Na pesquisa da CNT/MDA, por exemplo, em paralelo à oscilação negativa da avaliação do Governo Lula nos últimos trimestres, há também um crescimento daqueles eleitores que afirmam ser de “direita”. Em 10 meses, a população brasileira que se define como de direita cresceu de 24% para 31%.

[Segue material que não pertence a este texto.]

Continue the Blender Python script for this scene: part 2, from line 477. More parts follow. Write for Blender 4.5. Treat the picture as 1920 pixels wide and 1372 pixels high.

A imersão da sociedade nas redes sociais, fenômeno que não é mais tão novo, é outra justificativa para a manutenção da maior dificuldade dos governantes em busca de alavancar sua popularidade. No estudo do CNT/MDA, por exemplo, 85,6% dos respondentes afirmaram acessar alguma rede social. Nesse âmbito, questões em geral mais ligadas aos costumes, impulsionadas pelos algoritmos das plataformas digitais, acabam dominando o debate público e muitas vezes contendo fake news. Neste mês, por exemplo, desinformações sobre o show de Madonna no Rio de Janeiro e do atendimento às enchentes do Rio Grande do Sul respingaram sobre o Governo Federal.
Ao se aproximar das eleições municipais, o Governo Lula, mesmo com indicadores de aprovação superiores ao do seu antecessor e até acima de outras lideranças do mundo ocidental, tem mais motivos para se preocupar. O pleito de outubro, considerado como uma prévia do cenário político nacional, promete mês a mês sacudir o debate público. A economia segue como uma temática relevante para qualquer governante, mas as pesquisas indicam que há outros campos mais subjetivos a serem compreendidos. Com tantos sinais desse novo mundo tecnológico e mais ideológico, multiexplosivo em suas tensões, seria uma estupidez pensar que é apenas a economia quem dita as cartas.